Failure to reinstate a ploughed path is both an obstruction and an offence. Walkers should report unreinstated routes to the highway authority promptly, especially where the ground has been left deeply furrowed, slippery, or hazardous to cross.
Your Right to Make a Reasonable Deviation
When a path is unsafe or obstructed—whether by mud, slurry, ruts, waterlogging, or an unreinstated ploughed surface—walkers have the right to make a reasonable deviation onto adjacent land.
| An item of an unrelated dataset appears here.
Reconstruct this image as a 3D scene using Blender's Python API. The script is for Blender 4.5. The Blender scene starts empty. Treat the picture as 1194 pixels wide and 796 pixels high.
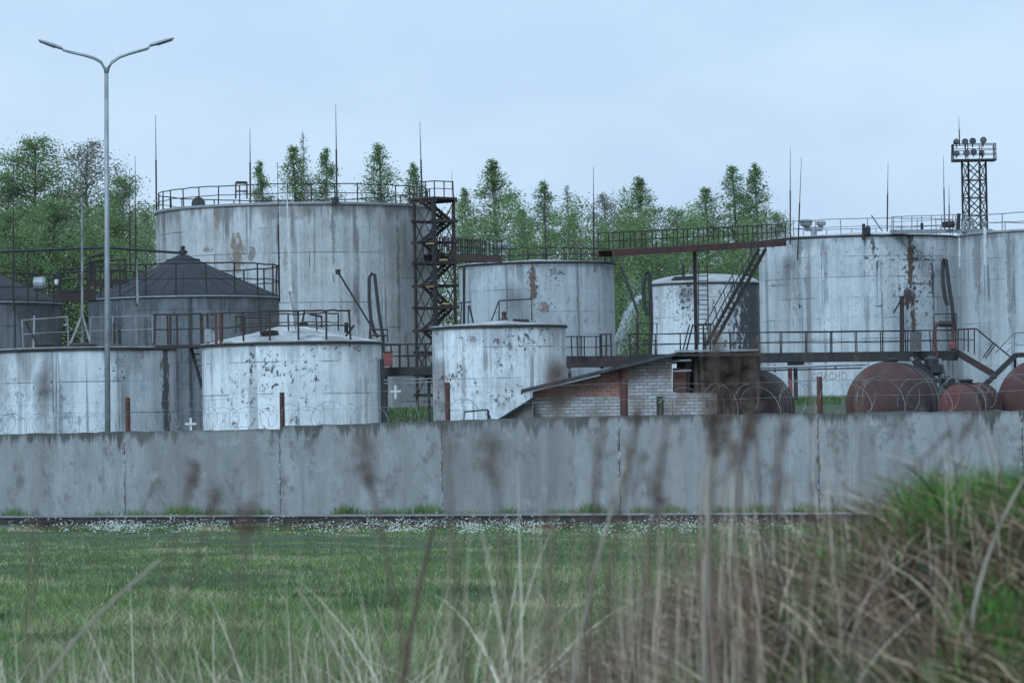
import bpy, math, random
import numpy as np
from mathutils import Vector, Matrix

random.seed(7)
rng = np.random.default_rng(7)
sc = bpy.context.scene
COL = sc.collection
R_ = math.radians

# ------------------------------------------------------------------ camera
FPX, CX, CY = 5000.0, 597.0, 398.0
EYE = Vector((0, 0, 1.7))
pitch = math.atan((530 - CY) / FPX)
roll = R_(1.0)
Fw = Vector((0, math.cos(pitch), math.sin(pitch)))
R0 = Vector((1, 0, 0))
U0 = Vector((0, -math.sin(pitch), math.cos(pitch)))
Rt = R0 * math.cos(roll) - U0 * math.sin(roll)
Up = R0 * math.sin(roll) + U0 * math.cos(roll)
cam_d = bpy.data.cameras.new('camera')
cam = bpy.data.objects.new('camera', cam_d)
COL.objects.link(cam)
m = Matrix.Identity(4)
for i in range(3):
    m[i][0], m[i][1], m[i][2], m[i][3] = Rt[i], Up[i], -Fw[i], EYE[i]
cam.matrix_world = m
cam_d.sensor_width = 36
cam_d.lens = 36 * FPX / 1194
cam_d.clip_start = 0.5
cam_d.clip_end = 6000
cam_d.dof.use_dof = True
cam_d.dof.focus_distance = 230
cam_d.dof.aperture_fstop = 9.0
sc.camera = cam


def at(px, py, Y):
    """point at distance Y (metres along +Y) seen at photo pixel (px, py)"""
    d = Fw + Rt * ((px - CX) / FPX) + Up * ((CY - py) / FPX)
    return EYE + d * (Y / d.y)


# ------------------------------------------------------------------ terrain height
def ss(a, b, x):
    t = np.clip((x - a) / (b - a), 0, 1)
    return t * t * (3 - 2 * t)


DEN = .958


def terr(x, y):
    x = np.asarray(x, float); y = np.asarray(y, float)
    z = 4.2 * ss(214, 240, y) * ss(-13.5, -10.5, x + .0 * y) + 4.2 * ss(275, 300, y) * (1 - ss(-13.5, -10.5, x)) + 1.3 * ss(245, 330, y)
    prof = np.interp(x, [-1.6, -.8, -.4, 0, .35, .8, 1.13, 1.9, 3, 5, 9], [0, .12, .31, .55, .75, 1.01, 1.17, 1.36, 1.44, 1.5, 1.4])
    g = ss(4, 16, y) * (1 - ss(17.5, 27, y))
    bumps = .05 * np.sin(x * 2.3 + 1) * np.sin(y * 1.1) + .045 * np.sin(x * 6.1 + y * 2) * np.sin(y * 2.3 - x) + .03 * np.sin(x * 11 - y * 3)
    z = z + (prof + bumps * ss(-.5, .6, x)) * g
    ry = (110.3 / (1 + DEN * np.clip(x / np.maximum(y, 1), -.5, .5)))
    z = z - .16 * ss(40, 70, y) * (1 - ss(-1.6, -.3, y - ry))
    z = z + .03 * np.sin(x * .7 + 2) * np.sin(y * .33) * ss(28, 40, y) * (1 - ss(90, 100, y))
    return z


def tz(x, y):
    return float(terr(x, y))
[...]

This is a right of necessity supported by long-standing case law (Harvey v Truro RDC (1903); Hind v Linden (1943)).
A reasonable deviation should:
- Be only as long and as wide as required to bypass the obstruction
- Stay close to the legal line of the route
- Return to the right of way as soon as it is safe to do so
This ensures walkers are not forced into unsafe conditions and preserves continuity of travel where the official line cannot be used.
Reporting Problems
When hazardous ground or an unreinstated ploughed field is encountered:
- Record the issue
Photographs, grid references, and descriptions of the hazard help the highway authority assess the situation. - Report it to the highway authority
Explain whether the condition appears related to ploughing, machinery, livestock, drainage, or other land use. - Escalate if necessary
If no progress is made, the formal Section 130A procedure allows members of the public to require the authority to deal with obstructions.
Timely reporting helps maintain safe, accessible routes for all walkers and supports good agricultural practice.
Summary of Key Rights and Responsibilities
- Highway authorities must keep public rights of way reasonably passable.
- Landowners must reinstate ploughed paths and avoid creating hazardous surfaces.
- Severe mud, ruts, slurry, or unreinstated cultivation may constitute unlawful obstruction.
- Walkers may make a short, necessary deviation to bypass unsafe conditions.
- Serious or ongoing issues should be reported and, if required, formally challenged.